Shifts of Aggregate Demand: Short-Run Effects

An event that shifts the aggregate demand curve is a demand shock.

An event that shifts the aggregate demand curve, such as a change in expectations or wealth, the effect of the size of the existing stock of physical capital, or the use of fiscal or monetary policy, is known as a demand shock. The Great Depression was caused by a negative demand shock, the collapse of wealth and of business and consumer confidence that followed the stock market crash of 1929 and the banking crisis of 1930–1931.

The Depression was ended by a positive demand shock—the huge increase in government purchases during World War II. In 2008 the U.S. economy experienced another significant negative demand shock as the housing market turned from boom to bust, leading consumers and firms to scale back their spending.

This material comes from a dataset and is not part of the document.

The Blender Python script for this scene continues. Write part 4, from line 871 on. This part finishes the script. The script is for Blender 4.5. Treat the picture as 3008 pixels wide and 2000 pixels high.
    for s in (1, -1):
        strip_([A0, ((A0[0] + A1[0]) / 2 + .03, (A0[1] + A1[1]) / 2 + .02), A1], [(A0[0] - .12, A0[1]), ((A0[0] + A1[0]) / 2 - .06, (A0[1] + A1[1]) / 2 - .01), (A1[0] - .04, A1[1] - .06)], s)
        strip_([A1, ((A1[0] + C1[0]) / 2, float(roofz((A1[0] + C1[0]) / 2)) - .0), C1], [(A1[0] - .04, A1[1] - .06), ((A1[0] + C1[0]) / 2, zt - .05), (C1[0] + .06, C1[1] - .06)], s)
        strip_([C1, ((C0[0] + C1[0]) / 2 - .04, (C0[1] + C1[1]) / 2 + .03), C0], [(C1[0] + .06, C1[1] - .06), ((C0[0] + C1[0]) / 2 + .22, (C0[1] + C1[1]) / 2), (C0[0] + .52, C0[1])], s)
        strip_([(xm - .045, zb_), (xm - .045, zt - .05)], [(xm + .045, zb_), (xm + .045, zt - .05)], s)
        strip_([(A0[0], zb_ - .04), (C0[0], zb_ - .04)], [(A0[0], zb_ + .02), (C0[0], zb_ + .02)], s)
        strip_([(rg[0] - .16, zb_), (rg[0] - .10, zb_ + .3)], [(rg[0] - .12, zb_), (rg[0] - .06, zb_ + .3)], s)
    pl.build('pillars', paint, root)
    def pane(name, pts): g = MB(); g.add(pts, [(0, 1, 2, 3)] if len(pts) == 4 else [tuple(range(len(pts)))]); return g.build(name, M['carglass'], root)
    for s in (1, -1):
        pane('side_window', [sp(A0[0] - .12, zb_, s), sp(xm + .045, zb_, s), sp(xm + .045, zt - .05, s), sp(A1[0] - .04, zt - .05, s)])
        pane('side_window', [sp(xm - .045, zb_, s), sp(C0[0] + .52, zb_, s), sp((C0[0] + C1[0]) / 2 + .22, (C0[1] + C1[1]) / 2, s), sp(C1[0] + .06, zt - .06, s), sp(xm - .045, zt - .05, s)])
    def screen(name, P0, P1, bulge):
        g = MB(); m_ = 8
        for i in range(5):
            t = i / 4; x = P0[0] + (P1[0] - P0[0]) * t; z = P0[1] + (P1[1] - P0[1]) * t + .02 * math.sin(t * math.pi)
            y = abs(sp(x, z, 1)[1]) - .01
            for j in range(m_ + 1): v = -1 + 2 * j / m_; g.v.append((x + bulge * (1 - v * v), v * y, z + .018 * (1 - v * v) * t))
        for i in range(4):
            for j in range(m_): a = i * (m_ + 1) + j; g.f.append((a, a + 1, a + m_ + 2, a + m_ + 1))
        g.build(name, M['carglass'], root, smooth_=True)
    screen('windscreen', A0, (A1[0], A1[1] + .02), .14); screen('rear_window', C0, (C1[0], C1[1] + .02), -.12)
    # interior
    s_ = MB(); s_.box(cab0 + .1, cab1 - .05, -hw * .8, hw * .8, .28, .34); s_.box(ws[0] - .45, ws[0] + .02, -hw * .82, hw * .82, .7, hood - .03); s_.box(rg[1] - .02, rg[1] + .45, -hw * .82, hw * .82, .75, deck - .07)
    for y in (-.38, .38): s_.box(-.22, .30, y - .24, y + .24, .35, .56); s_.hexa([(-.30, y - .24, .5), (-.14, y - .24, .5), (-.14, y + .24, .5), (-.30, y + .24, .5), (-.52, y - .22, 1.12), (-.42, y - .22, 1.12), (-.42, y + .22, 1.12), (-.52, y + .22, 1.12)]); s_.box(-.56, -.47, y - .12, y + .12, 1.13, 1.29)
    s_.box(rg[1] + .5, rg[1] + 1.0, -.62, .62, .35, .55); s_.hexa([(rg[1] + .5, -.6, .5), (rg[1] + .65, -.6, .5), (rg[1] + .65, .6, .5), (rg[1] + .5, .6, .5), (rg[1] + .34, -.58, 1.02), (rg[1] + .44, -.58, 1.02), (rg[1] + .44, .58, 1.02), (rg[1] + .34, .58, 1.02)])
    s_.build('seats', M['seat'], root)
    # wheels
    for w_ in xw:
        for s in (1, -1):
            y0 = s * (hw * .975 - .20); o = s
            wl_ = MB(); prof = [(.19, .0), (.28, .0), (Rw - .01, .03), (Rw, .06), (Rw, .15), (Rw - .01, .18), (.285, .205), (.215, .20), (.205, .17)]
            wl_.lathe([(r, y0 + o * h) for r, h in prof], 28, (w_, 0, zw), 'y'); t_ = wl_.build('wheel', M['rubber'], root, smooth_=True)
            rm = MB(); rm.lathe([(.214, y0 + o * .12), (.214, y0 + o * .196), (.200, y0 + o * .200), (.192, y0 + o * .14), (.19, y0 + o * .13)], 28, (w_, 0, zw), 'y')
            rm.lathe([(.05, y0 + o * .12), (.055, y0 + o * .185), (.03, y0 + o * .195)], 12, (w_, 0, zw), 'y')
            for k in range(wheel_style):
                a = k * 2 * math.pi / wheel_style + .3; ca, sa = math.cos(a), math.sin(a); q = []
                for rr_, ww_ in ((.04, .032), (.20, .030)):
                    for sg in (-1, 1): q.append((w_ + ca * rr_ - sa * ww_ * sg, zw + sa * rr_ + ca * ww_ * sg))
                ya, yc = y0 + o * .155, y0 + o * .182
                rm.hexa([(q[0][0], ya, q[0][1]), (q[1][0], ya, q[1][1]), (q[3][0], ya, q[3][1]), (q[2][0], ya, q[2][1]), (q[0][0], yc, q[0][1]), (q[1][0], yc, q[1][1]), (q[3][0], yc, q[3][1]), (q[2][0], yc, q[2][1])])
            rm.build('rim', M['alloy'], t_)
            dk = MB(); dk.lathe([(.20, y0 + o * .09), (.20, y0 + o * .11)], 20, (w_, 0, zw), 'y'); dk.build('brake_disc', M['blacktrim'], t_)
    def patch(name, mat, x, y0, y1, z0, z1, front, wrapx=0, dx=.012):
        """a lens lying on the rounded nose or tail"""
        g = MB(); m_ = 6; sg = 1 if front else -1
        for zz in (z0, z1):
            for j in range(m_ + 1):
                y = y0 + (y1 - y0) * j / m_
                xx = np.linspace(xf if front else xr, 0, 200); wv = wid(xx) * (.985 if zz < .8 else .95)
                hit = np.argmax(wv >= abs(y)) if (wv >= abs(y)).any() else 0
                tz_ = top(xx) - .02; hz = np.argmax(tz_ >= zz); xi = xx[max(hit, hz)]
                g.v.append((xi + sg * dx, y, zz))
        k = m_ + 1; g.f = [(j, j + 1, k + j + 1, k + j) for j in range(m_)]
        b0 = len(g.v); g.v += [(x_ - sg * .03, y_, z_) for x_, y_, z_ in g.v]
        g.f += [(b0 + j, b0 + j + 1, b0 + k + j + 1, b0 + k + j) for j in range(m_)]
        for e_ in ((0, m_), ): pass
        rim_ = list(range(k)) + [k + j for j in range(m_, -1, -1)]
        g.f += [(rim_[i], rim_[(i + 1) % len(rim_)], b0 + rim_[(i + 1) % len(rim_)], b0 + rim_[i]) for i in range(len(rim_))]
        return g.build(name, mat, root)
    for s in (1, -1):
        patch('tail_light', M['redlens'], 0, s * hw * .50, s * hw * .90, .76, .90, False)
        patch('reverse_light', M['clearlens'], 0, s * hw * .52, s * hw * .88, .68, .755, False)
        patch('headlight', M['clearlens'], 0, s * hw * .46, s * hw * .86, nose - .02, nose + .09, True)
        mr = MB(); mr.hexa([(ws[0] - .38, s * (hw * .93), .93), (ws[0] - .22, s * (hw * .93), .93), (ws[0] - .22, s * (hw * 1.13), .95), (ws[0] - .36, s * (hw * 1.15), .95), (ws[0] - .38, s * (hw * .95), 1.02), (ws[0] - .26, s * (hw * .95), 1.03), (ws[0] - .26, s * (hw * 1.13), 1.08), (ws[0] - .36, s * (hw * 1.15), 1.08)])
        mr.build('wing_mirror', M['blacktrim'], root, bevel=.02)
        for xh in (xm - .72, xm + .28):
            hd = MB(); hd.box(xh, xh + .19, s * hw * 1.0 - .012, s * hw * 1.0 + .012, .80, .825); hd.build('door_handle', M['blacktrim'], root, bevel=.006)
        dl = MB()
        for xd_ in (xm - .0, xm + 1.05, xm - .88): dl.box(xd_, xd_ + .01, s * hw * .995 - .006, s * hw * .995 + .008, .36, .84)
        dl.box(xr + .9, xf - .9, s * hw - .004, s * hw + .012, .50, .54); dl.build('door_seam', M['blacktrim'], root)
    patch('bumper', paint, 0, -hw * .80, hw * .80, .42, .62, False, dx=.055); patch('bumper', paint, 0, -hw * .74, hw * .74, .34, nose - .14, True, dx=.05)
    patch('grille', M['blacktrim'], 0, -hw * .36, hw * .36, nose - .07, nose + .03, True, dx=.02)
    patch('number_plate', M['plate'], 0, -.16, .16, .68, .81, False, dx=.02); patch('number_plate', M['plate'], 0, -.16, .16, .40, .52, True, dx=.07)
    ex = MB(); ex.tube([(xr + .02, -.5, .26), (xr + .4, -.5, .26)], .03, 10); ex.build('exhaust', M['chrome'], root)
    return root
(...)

Figure 12-12 shows the short-run effects of negative and positive demand shocks. A negative demand shock shifts the aggregate demand curve, AD, to the left, from AD1 to AD2, as shown in panel (a). The economy moves down along the SRAS curve from E1 to E2, leading to lower short-run equilibrium aggregate output and a lower short-run equilibrium aggregate price level. A positive demand shock shifts the aggregate demand curve, AD, to the right, as shown in panel (b). Here, the economy moves up along the SRAS curve, from E1 to E2. This leads to higher short-run equilibrium aggregate output and a higher short-run equilibrium aggregate price level. Demand shocks cause aggregate output and the aggregate price level to move in the same direction.

Demand Shocks A demand shock shifts the aggregate demand curve, moving the aggregate price level and aggregate output in the same direction. In panel (a), a negative demand shock shifts the aggregate demand curve leftward from AD1 to AD2, reducing the aggregate price level from P1 to P2 and aggregate output from Y1 to Y2. In panel (b), a positive demand shock shifts the aggregate demand curve rightward, increasing the aggregate price level from P1 to P2 and aggregate output from Y1 to Y2.